• Task:
Reproduce each line exactly. Skip none.

[Scene modeling code data]
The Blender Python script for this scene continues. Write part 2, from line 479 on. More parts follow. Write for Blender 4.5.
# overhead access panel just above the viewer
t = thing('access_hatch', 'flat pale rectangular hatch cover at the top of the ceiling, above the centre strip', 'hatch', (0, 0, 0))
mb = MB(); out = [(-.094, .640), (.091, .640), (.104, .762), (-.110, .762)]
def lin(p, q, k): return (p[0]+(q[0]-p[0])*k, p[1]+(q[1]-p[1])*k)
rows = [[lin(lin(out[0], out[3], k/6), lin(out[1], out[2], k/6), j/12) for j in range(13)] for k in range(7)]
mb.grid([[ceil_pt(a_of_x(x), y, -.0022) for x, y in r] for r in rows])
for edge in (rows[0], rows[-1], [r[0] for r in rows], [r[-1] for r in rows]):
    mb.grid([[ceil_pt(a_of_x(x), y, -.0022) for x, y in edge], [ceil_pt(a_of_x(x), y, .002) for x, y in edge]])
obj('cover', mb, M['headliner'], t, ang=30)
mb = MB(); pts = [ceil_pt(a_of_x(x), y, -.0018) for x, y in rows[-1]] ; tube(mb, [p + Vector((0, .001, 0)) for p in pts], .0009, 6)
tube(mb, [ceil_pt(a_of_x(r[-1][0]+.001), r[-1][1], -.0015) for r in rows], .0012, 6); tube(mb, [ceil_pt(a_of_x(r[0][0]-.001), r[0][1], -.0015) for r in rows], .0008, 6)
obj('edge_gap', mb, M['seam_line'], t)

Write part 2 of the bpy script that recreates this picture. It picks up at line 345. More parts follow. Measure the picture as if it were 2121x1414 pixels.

• Written response:
The Blender Python script for this scene continues. Write part 2, from line 479 on. More parts follow. Write for Blender 4.5.
# overhead access panel just above the viewer
t = thing('access_hatch', 'flat pale rectangular hatch cover at the top of the ceiling, above the centre strip', 'hatch', (0, 0, 0))
mb = MB(); out = [(-.094, .640), (.091, .640), (.104, .762), (-.110, .762)]
def lin(p, q, k): return (p[0]+(q[0]-p[0])*k, p[1]+(q[1]-p[1])*k)
rows = [[lin(lin(out[0], out[3], k/6), lin(out[1], out[2], k/6), j/12) for j in range(13)] for k in range(7)]
mb.grid([[ceil_pt(a_of_x(x), y, -.0022) for x, y in r] for r in rows])
for edge in (rows[0], rows[-1], [r[0] for r in rows], [r[-1] for r in rows]):
    mb.grid([[ceil_pt(a_of_x(x), y, -.0022) for x, y in edge], [ceil_pt(a_of_x(x), y, .002) for x, y in edge]])
obj('cover', mb, M['headliner'], t, ang=30)
mb = MB(); pts = [ceil_pt(a_of_x(x), y, -.0018) for x, y in rows[-1]] ; tube(mb, [p + Vector((0, .001, 0)) for p in pts], .0009, 6)
tube(mb, [ceil_pt(a_of_x(r[-1][0]+.001), r[-1][1], -.0015) for r in rows], .0012, 6); tube(mb, [ceil_pt(a_of_x(r[0][0]-.001), r[0][1], -.0015) for r in rows], .0008, 6)
obj('edge_gap', mb, M['seam_line'], t)

Write part 2 of the bpy script that recreates this picture. It picks up at line 345. More parts follow. Measure the picture as if it were 2121x1414 pixels.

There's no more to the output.